On the other hand, an employee who collects his or her salary but shirks their duties is equally guilty of lack of respect for property.

3) Do not commit adultery or sexual misconduct.

More broadly speaking, this means to have respect for personal relationships. Beyond that, it means avoiding sexual liaisons with people who are liable to be harmed by such such relationship.

4) Do not lie or have false speech.

In addition to not lying, we should avoid spreading rumors, using abusive or vulgar speech. Speech can break lives, create enemies, and start wars, or it can give wisdom, heal division, and create peace.

We often underestimate the power of speech and tend to have little control over what we say. Yet we’ve all been hurt by someone’s words at some point, and we’ve all been encouraged by the words of another.

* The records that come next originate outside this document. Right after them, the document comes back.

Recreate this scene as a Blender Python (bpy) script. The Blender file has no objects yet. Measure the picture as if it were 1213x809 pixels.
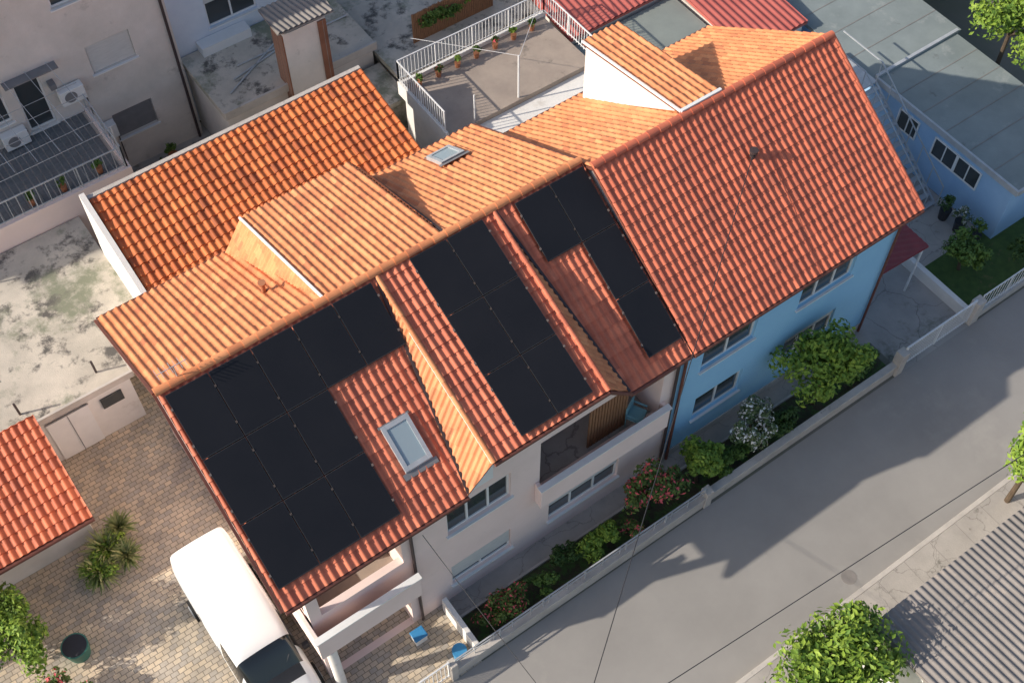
import bpy, bmesh, math, random
import numpy as np
from mathutils import Vector, Matrix
random.seed(7); rng=np.random.default_rng(7)
sc=bpy.context.scene
# ------------------------------------------------------------------ helpers
def link(o,parent=None):
    bpy.context.collection.objects.link(o)
    if parent: o.parent=parent
    return o
def E(name,loc=(0,0,0)):
    return link(bpy.data.objects.new(name,None))
class MB:
    def __init__(s): s.v=[];s.f=[]
    def add(s,vs,fs):
        b=len(s.v); s.v+= [tuple(v) for v in vs]; s.f+=[tuple(b+i for i in f) for f in fs]; return s
    def box(s,x0,x1,y0,y1,z0,z1):
        return s.add([(x0,y0,z0),(x1,y0,z0),(x1,y1,z0),(x0,y1,z0),(x0,y0,z1),(x1,y0,z1),(x1,y1,z1),(x0,y1,z1)],
          [(0,3,2,1),(4,5,6,7),(0,1,5,4),(1,2,6,5),(2,3,7,6),(3,0,4,7)])
    def prism(s,pts,dz):
        n=len(pts); top=[Vector(p) for p in pts]; bot=[p-Vector((0,0,dz)) for p in top]
        return s.add(top+bot,[tuple(range(n)),tuple(range(2*n-1,n-1,-1))]+[(i,n+i,n+(i+1)%n,(i+1)%n) for i in range(n)])
    def beam(s,p,q,r,n=4,r2=None):
        p=Vector(p);q=Vector(q);d=(q-p).normalized(); a=Vector((0,0,1)) if abs(d.z)<.9 else Vector((1,0,0))
        u=d.cross(a).normalized(); w=d.cross(u); r2=r if r2 is None else r2
        vs=[];off=math.pi/4 if n==4 else 0
        for c,rr in((p,r),(q,r2)):
            for i in range(n):
                t=2*math.pi*i/n+off; vs.append(c+u*math.cos(t)*rr+w*math.sin(t)*rr)
        return s.add(vs,[(i,(i+1)%n,n+(i+1)%n,n+i) for i in range(n)]+[tuple(range(n-1,-1,-1)),tuple(range(n,2*n))])
    def cyl(s,x,y,z0,z1,r,r2=None,n=16): return s.beam((x,y,z0),(x,y,z1),r,n,r2)
    def poly(s,pts): return s.add(pts,[tuple(range(len(pts)))])
    def slab(s,x0,x1,ya,yb,zf,off,th):
        g=[(x0,ya),(x1,ya),(x1,yb),(x0,yb)]
        return s.add([(x,y,zf(y)+off-th) for x,y in g]+[(x,y,zf(y)+off) for x,y in g],
          [(0,3,2,1),(4,5,6,7),(0,1,5,4),(1,2,6,5),(2,3,7,6),(3,0,4,7)])
    def make(s,name,mat,parent=None,bevel=0,smooth=False):
        me=bpy.data.meshes.new(name); me.from_pydata(s.v,[],s.f); me.materials.append(mat)
        bm=bmesh.new(); bm.from_mesh(me); bmesh.ops.recalc_face_normals(bm,faces=bm.faces[:]); bm.to_mesh(me); bm.free()
        if smooth: me.polygons.foreach_set('use_smooth',[True]*len(me.polygons))
        o=link(bpy.data.objects.new(name,me),parent)
        if bevel:
            m=o.modifiers.new('b','BEVEL'); m.width=bevel; m.segments=2; m.limit_method='ANGLE'
        return o
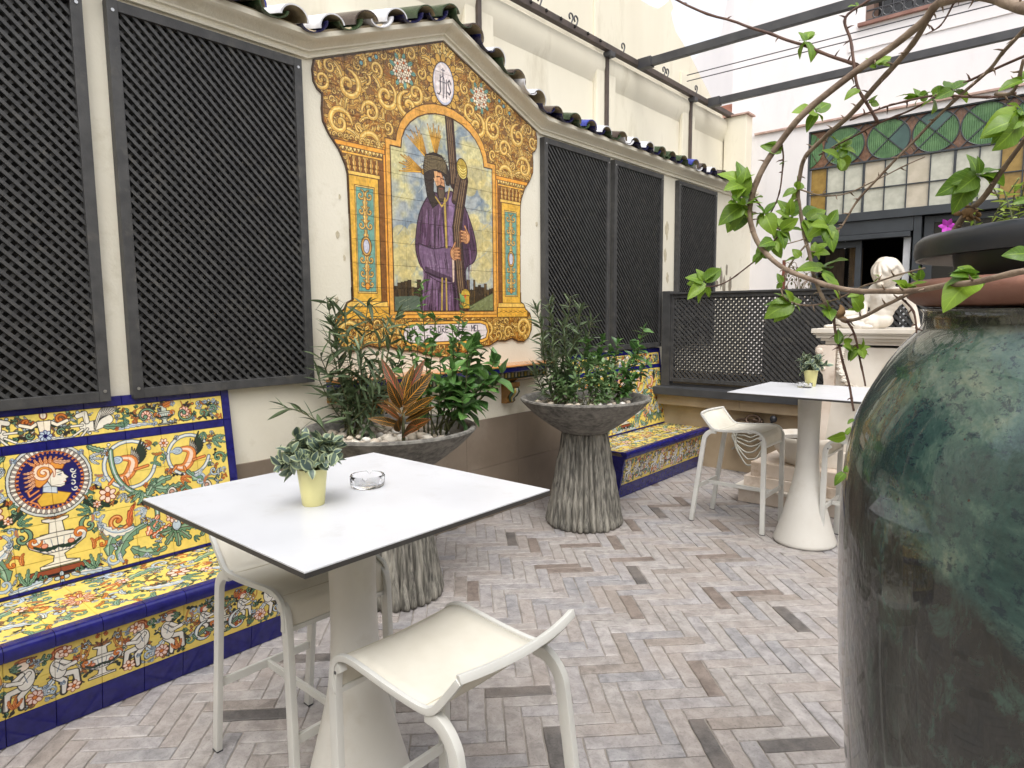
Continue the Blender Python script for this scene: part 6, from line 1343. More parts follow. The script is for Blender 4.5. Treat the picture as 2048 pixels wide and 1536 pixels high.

It has been said that a harsh word can wound more deeply than a knife or sword. Whereas a gentle word can change the heart of the mind of the most hardened criminal.

To develop a harmonious society, we should control, cultivate and use our speech positively. We should speak words which are truthful, bring harmony, and that are kind and meaningful.

5) Do not take intoxicating drugs and alcohol.

(See Can Buddhists Drink Alcohol?)

Which careers or professions do Buddhists considered unethical?

As Buddhists, we should earn a living for ourselves and our families in a way that does not violate the Five Precepts discussed above.  

Buddha taught that there are five types of livelihoods that are discouraged for Buddhists:

  • 1) dealing in animals for slaughter
  • 2) dealing in slaves;
  • 3) dealing in weapons
  • 4) dealing in poisons; and
  • 5) dealing in intoxicants such as drugs and alcoholic beverages.

Buddha advised against these types of professions because they show a disrespect for life, property and personal relationships.

Furthermore, these types of livelihoods contribute to the problems of suffering, insecurity and disharmony in society.

Addition things to remember about ethics

While the Five Precepts above  are expressed in a negative form (i.e., do not do these things), we should not think that Buddhist morals consist of only abstaining from evil. We must also do good.

Additionally, although the ethical principles above will serve as the foundation of your practice, their ultimate purposes is more spiritual and serves as a foundation for finding inner peace.

Thus, for moral training to become a proper part of the path, it must be taken up while considering the remaining steps.